Christians in Yemen have become the latest targets of the Iran-backed Houthi militias’ oppression. Jews and Baha’is have long been oppressed by the militias.
Informed sources told Asharq Al-Awsat that priest Musheer Khulaidi, 50, has been held by the militias’ intelligence detention center for four years.
The numbers of Jews in Yemen have been dwindling with the Houthis insisting on deporting the last two remaining families from Sanaa. The militias have already expelled the leaders of the Baha’i sect, while 19 others are standing trial in spite of an amnesty they received last year following four years of trials.
Sources in Sanaa told Asharq Al-Awsat that the Houthis have specifically been targeting Yemeni Christians, arresting several, including Khulaidi, who has been tortured in jail. Houthi intelligence has also been investigating other figures to determine their religious beliefs.

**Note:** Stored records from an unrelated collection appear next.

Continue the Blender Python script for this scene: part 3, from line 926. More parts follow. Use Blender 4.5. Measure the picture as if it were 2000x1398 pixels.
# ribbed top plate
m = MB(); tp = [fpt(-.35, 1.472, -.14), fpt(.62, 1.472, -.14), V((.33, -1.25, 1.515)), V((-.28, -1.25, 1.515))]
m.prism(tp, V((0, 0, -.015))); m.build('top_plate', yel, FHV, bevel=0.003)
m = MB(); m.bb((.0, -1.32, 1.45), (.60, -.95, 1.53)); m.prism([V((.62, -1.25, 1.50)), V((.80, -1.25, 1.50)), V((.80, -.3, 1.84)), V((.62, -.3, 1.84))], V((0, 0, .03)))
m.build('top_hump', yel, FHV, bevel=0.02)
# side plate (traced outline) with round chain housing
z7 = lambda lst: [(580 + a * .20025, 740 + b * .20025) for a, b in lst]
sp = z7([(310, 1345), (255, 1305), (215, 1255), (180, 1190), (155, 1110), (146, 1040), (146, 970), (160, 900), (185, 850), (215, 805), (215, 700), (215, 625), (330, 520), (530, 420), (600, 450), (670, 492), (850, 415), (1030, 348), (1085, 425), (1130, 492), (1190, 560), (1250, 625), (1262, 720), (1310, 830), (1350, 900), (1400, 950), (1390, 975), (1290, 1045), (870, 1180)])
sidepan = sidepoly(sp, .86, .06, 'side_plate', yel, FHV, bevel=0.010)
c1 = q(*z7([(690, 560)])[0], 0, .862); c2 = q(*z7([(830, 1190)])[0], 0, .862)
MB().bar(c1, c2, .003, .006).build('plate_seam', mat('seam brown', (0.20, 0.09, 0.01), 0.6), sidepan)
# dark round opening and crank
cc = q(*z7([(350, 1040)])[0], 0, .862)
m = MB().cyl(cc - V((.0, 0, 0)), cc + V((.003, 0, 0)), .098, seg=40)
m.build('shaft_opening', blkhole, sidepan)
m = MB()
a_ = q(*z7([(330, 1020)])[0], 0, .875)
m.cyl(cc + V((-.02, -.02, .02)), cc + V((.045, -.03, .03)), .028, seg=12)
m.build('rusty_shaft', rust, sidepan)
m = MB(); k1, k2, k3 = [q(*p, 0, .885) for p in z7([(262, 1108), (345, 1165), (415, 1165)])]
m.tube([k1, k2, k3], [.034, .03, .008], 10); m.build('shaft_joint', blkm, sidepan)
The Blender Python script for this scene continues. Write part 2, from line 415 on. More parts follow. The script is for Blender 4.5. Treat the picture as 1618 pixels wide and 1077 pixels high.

The majority of Yemeni Christians have already fled the country.
Prisoners, who were recently released from Houthi intelligence detention centers, and friends of Christians revealed to Asharq Al-Awsat that the Houthis have been cracking down on Yemenis whom they suspect of being Christian.
Khulaidi’s family has refused to comment on the priest’s case, fearing he will be further tortured and abused.
Some of his relatives have fled from Houthi-held regions and left Yemen altogether. Others have moved to regions falling under the control of the legitimate government, sources said.
One of the released prisoners told Asharq Al-Awsat that he became acquainted with the priest while he was in detention. He also revealed that he met others who were detained for their Christian beliefs.
The prisoner revealed that Khulaidi was arrested shortly after the Houthis took over Sanaa. The priest is constantly being tortured and held for weeks in solitary confinement.
Other Christian detainees were forced to leave their religion under the threat of torture, said the prisoner.
Meanwhile, two of Khulaidi’s friends told Asharq Al-Awsat that he converted to Christianity in the mid-1990s.
Prior to the Houthi takeover of Sanaa, the Christians in the capital used to perform their religious practices in secret at their homes in Sanaa, Taiz and Marib, said the friends on condition of anonymity.
The majority, estimated at some 2,000, have since emigrated from Yemen and moved to Beirut or Cyprus, before later moving to other countries.
The sources revealed that Khulaidi’s wife and five children are currently living in a rented apartment in Sanaa. They are helpless from doing anything because the Houthis do not tolerate Yemeni followers of other religions. They live in fear for their lives because of the militias’ extremism and reach of their intelligence members.
The sources said that Houthi leader Khaled al-Madani is in charge of the militias’ so-called “signs of westernization” file. His duties, besides cracking down on Christians, is monitoring businesses where women are allowed to work, controlling dress codes and co-ed mixing at universities.
Meanwhile, the Baha'i International Community (BIC) issued a statement, saying: “Houthi authorities—who have harassed the country’s Baha’i religious minority since taking power in the capital Sanaa, in 2014—continue to intimidate and endanger the lives of Baha’is while also seeking to appropriate their properties. In the latest development, 19 Baha’is are being summoned before a Houthi court for the resumption of their trial, and will be branded as fugitives if they do not appear.”
“If they do appear, these 19 will in all likelihood be convicted of the baseless charges leveled against them because of their Baha’i beliefs, which include ‘showing kindness’ and ‘displaying rectitude of conduct’, and then jailed and subjected to mistreatment,” it said.
“What is happening to these nineteen people is an all too familiar outrageous occurrence,” said Diane Ala’i, the Baha’i International Community’s (BIC) Representative to the United Nations in Geneva, referring to the fate of six other Yemeni Baha’is in previous years. The six were arrested between 2013 and 2017 and jailed and tortured, before a UN-backed campaign eventually secured their release in July 2020 on the condition that they be deported from Yemen. The Houthis then branded them “fugitives” despite having forced their exile.
“As part of the court summons, the authorities are expected to publish the names of the nineteen in the media, directly endangering their lives in a context where violence against the Baha’is has been publicly encouraged,” said the BIC statement.